Stated task - Repeat exactly the lines from the one containing "Write the bpy" through the one containing "COL = scene.collection", both lines included, please, without any other lines.

The input -

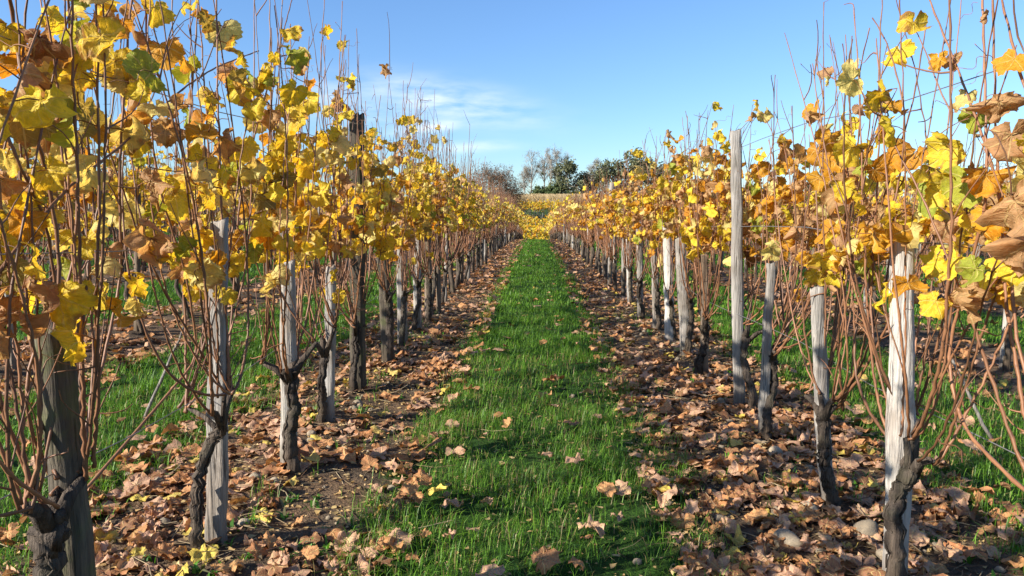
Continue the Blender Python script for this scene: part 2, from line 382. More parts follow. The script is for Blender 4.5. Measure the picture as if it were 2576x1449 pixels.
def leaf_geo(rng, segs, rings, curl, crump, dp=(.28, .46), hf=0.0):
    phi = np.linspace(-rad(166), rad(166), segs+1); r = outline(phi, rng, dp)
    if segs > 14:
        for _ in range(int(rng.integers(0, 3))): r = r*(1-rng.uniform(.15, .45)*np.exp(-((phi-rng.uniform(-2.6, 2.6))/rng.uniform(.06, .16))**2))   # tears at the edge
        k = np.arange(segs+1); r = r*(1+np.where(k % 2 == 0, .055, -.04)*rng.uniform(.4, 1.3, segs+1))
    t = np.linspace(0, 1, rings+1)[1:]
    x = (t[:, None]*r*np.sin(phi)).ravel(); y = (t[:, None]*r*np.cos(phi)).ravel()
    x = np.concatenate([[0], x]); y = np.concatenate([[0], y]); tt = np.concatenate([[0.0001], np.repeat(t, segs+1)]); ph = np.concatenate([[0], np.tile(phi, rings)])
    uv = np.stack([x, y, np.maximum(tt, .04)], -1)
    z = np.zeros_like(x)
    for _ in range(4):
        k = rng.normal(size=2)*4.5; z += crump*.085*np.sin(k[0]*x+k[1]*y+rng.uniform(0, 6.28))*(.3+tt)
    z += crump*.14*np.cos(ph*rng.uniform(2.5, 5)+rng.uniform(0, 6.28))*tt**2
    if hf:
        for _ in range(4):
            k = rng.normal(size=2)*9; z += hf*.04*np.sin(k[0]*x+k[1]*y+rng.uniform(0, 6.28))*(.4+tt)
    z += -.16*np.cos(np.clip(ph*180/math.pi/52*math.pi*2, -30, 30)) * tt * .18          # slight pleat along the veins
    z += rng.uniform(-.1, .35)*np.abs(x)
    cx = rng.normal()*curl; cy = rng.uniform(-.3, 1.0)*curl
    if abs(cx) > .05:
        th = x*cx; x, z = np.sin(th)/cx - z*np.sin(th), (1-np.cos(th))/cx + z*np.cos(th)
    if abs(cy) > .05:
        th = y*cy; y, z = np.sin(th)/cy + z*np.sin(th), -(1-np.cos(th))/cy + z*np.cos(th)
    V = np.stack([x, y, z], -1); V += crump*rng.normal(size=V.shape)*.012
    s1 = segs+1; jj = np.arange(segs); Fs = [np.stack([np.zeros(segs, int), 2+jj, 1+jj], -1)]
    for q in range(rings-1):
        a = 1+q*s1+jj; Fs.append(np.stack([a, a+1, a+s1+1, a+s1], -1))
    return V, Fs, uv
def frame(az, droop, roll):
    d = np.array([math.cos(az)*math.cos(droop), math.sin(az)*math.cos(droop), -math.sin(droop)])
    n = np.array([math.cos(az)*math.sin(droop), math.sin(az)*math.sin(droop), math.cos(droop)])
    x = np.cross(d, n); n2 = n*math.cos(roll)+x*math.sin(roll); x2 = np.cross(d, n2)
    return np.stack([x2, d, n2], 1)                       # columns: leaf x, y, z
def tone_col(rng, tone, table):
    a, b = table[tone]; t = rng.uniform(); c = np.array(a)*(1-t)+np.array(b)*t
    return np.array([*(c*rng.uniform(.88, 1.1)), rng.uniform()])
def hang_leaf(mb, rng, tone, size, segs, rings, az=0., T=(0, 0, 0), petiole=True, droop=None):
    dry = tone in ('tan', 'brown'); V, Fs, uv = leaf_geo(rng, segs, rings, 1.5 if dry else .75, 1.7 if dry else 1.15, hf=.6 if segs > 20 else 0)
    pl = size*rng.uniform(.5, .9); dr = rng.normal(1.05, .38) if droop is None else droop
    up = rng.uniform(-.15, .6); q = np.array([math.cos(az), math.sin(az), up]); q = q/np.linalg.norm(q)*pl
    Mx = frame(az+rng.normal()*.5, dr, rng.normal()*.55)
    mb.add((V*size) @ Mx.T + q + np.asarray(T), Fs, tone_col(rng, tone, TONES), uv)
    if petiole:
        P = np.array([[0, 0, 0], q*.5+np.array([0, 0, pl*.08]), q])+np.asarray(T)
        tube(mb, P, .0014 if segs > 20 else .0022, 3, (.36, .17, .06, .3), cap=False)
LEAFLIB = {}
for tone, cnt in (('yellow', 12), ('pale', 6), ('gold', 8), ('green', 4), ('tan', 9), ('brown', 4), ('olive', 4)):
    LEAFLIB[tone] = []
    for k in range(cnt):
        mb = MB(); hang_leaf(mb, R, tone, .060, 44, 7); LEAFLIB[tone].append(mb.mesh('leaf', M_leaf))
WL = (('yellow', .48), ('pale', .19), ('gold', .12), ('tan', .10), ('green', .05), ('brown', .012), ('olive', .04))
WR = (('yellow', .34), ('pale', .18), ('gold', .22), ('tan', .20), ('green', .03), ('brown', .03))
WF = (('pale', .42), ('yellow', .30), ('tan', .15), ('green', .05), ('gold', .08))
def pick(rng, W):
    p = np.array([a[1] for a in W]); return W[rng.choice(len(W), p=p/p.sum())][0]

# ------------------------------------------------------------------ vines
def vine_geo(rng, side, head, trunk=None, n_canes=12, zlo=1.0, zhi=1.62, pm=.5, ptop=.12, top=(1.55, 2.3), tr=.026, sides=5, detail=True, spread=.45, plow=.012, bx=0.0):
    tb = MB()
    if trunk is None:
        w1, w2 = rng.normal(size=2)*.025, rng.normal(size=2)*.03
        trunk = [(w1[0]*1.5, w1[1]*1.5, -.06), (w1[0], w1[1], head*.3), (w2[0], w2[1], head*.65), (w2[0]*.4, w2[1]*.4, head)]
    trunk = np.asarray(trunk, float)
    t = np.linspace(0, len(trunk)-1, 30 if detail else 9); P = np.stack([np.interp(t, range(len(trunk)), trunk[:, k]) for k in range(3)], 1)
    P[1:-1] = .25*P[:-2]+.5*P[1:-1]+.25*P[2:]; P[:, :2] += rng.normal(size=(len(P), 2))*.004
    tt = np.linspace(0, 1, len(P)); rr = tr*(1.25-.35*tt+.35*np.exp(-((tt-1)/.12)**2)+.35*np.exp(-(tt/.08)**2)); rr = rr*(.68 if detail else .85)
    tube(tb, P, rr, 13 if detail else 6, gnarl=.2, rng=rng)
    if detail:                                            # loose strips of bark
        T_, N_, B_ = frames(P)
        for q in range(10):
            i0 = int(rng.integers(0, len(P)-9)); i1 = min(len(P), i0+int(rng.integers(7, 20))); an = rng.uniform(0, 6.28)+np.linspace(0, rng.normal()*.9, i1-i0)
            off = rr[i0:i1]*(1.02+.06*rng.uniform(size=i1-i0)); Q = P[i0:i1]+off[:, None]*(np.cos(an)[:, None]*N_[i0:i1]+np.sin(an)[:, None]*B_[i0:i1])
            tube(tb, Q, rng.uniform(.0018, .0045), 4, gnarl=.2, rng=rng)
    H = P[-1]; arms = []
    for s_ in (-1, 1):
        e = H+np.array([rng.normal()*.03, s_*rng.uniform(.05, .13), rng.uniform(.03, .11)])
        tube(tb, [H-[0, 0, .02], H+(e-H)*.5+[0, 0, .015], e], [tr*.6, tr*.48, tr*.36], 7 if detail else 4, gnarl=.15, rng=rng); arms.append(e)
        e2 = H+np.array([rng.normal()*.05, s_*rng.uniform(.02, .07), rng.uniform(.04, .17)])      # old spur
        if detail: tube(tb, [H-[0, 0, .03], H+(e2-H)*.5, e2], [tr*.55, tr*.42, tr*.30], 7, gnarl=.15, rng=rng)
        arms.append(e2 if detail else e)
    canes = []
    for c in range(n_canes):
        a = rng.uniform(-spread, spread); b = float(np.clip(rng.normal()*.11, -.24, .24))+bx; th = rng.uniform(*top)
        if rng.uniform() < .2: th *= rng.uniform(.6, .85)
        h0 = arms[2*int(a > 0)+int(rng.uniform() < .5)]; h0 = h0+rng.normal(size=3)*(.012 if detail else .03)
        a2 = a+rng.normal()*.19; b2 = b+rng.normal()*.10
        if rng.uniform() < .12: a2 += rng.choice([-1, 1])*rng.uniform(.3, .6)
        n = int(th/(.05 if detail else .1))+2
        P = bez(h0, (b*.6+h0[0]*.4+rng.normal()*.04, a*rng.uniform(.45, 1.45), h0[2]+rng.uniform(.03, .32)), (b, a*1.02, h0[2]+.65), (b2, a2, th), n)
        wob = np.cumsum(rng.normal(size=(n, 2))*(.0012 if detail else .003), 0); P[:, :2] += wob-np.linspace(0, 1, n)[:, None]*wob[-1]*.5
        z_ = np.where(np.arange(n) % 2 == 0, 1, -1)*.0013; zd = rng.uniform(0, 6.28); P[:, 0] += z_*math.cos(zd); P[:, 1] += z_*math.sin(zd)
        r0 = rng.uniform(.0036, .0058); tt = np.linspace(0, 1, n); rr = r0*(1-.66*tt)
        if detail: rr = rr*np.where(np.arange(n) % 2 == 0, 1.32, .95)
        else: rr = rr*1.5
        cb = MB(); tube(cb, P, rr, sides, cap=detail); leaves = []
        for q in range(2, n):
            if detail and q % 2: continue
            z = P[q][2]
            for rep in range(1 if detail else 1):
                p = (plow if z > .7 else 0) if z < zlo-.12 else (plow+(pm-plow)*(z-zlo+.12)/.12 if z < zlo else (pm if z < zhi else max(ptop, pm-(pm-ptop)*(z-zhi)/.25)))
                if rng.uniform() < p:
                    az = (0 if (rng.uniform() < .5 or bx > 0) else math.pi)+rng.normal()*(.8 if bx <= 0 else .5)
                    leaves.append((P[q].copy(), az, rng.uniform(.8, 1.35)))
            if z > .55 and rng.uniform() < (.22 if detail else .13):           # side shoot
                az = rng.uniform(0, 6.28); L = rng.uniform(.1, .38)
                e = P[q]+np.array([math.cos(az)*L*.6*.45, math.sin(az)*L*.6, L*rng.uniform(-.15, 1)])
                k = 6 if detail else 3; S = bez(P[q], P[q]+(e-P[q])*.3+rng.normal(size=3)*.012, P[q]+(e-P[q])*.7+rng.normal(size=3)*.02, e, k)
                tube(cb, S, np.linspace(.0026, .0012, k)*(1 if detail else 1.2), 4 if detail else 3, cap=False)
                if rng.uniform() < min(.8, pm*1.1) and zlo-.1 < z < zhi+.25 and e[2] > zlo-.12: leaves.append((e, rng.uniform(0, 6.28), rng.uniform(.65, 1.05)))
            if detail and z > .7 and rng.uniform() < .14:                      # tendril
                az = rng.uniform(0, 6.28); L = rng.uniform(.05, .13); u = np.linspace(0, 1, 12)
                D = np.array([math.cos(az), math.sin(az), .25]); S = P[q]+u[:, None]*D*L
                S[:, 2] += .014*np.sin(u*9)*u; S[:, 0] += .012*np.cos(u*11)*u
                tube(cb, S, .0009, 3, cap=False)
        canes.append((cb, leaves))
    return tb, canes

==

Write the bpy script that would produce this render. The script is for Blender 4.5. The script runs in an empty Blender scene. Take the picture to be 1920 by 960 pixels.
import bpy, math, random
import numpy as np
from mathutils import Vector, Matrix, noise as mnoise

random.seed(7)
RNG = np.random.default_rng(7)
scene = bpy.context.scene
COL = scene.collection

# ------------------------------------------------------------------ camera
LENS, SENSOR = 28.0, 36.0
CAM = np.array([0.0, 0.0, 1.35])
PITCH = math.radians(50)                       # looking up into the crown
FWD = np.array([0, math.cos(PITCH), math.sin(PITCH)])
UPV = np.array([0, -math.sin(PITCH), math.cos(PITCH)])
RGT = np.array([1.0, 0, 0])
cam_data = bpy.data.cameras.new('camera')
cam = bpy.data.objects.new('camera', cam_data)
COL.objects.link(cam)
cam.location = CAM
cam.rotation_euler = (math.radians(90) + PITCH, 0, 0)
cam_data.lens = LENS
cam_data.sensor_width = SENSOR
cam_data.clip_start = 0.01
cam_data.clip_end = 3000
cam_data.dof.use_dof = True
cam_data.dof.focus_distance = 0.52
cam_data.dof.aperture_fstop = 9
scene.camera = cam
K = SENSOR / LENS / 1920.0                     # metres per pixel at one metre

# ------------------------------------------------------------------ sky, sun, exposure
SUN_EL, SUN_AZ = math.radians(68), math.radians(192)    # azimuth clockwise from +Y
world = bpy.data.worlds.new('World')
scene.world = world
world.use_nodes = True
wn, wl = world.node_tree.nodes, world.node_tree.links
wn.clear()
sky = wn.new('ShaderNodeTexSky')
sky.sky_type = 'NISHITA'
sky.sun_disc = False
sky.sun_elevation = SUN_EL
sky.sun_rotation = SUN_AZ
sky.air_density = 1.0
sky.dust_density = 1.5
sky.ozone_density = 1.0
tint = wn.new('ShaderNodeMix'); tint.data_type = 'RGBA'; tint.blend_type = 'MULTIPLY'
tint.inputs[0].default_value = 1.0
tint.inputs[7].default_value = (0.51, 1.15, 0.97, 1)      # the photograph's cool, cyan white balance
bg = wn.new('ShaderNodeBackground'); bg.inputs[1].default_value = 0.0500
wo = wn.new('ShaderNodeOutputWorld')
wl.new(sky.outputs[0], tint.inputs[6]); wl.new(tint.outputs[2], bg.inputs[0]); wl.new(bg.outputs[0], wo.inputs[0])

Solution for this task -
Write the bpy script that would produce this render. The script is for Blender 4.5. The script runs in an empty Blender scene. Take the picture to be 1920 by 960 pixels.
import bpy, math, random
import numpy as np
from mathutils import Vector, Matrix, noise as mnoise

random.seed(7)
RNG = np.random.default_rng(7)
scene = bpy.context.scene
COL = scene.collection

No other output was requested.